アダルハルドゥスとワラの生涯
出典: フリー百科事典『ウィキペディア(Wikipedia)』 (2019/09/02 04:17 UTC 版)
「パスカシウス・ラドベルトゥス」の記事における「アダルハルドゥスとワラの生涯」の解説
826年に書かれた『アダルハルドゥスの生涯』(羅:Vita Adalhardi)と836年に書かれた『ワラの生涯』(羅:Vita Walae)はいずれもパスカシウスにとってのロール・モデルたる人物の霊的な伝記である。この二作品は二人を記憶するために神に捧げられたもので、これらに記された生活の有り様は人々が従うべきものとして描かれている。 『アダルハルドゥスの生涯』はより簡潔である。本書は相当な程度型どおりの聖人伝となっているが、パスカシウスが用いた文体は当時書かれたものとしては独特なものであった。
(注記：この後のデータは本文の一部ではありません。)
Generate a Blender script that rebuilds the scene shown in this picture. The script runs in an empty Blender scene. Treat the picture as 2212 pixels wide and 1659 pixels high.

友の死を嘆きながら書いたこの作品で、パスカシウスはアダルハルドゥスとヘラクレアのゼウクシスを比較している。キケロによれば、芸術家は自身の作品を完璧にするためにモデルを研究するという。ゼウクシスはトロイのヘレナなる女性の体に絵を描くことに挑戦した。ゼウクシスが自身の作品を完璧にするために形を研究したのと全く同様に、アダルハルドゥスも自身の中の神の形象を再構築しようとしたのだとパスカシウスは述べている。このように古典古代の文化と当時の文化を比較したために、パスカシウスはカロリング期の人文主義的著作家とみなされている。パスカシウスはアダルハルドゥスをキリストの生き写しとして描き、苦難への転落と無限の愛という要素を強調した。彼はアダルハルドゥスの教会における役割を母のそれに準えたが、母の役割とはパスカシウスの没後300年ほどのシトー会の霊性に帰せられるものである。アダルハルドゥスの死による悲痛は本書において非常に強く表れている―祖ヒエロニムスが述べたように苦しみこそが喜びへの道を作り出すのだということをパスカシウスは知っていたが、友を失ったことによるパスカシウスの悲しみは彼の文学的なモデルのそれを上回っていた。こういった著述形式は12世紀以前には類を見ないものであった。パスカシウスが過剰な悲嘆を正当化したことは慰撫文学に対する彼の最も傑出した業績である。 『ワラの生涯』はより長く(『アダルハルドゥスの生涯』の約二倍の長さである)、対話篇として構成されている。コルビーの修道士と思われる8人の人物が登場する。これらの人物には仮名が与えられているが、それぞれの個性を覆い隠す意図はないものとされる。むしろこれらの仮名はパスカシウスによるワラの解釈を支持するのに役立っている、というのはそれらの名前が古典的文献から採られているからである。様々な文献(聖セバスティアヌス言行録、ヨブ記、プビリウス・テレンティウス・アフェルの喜劇)から採られた語句が織り合わさって本書を成している。ワラに関する情報が展開されていないものの、こういった説明はパスカシウスの個人的な信念や文学的技巧を反映している。『アダルハルドゥスの生涯』は葬送の際の挽歌のようなものとして書かれたのに対し、『ワラの生涯』はワラの(比較的)精確な伝記として書かれた。興味深いことに、パスカシウスはこの伝記を書く際に資料(ワラが書いた参考書や当時の論文)を用いており、ワラの生涯を描き出すうえで彼自身の思想が露わになっている。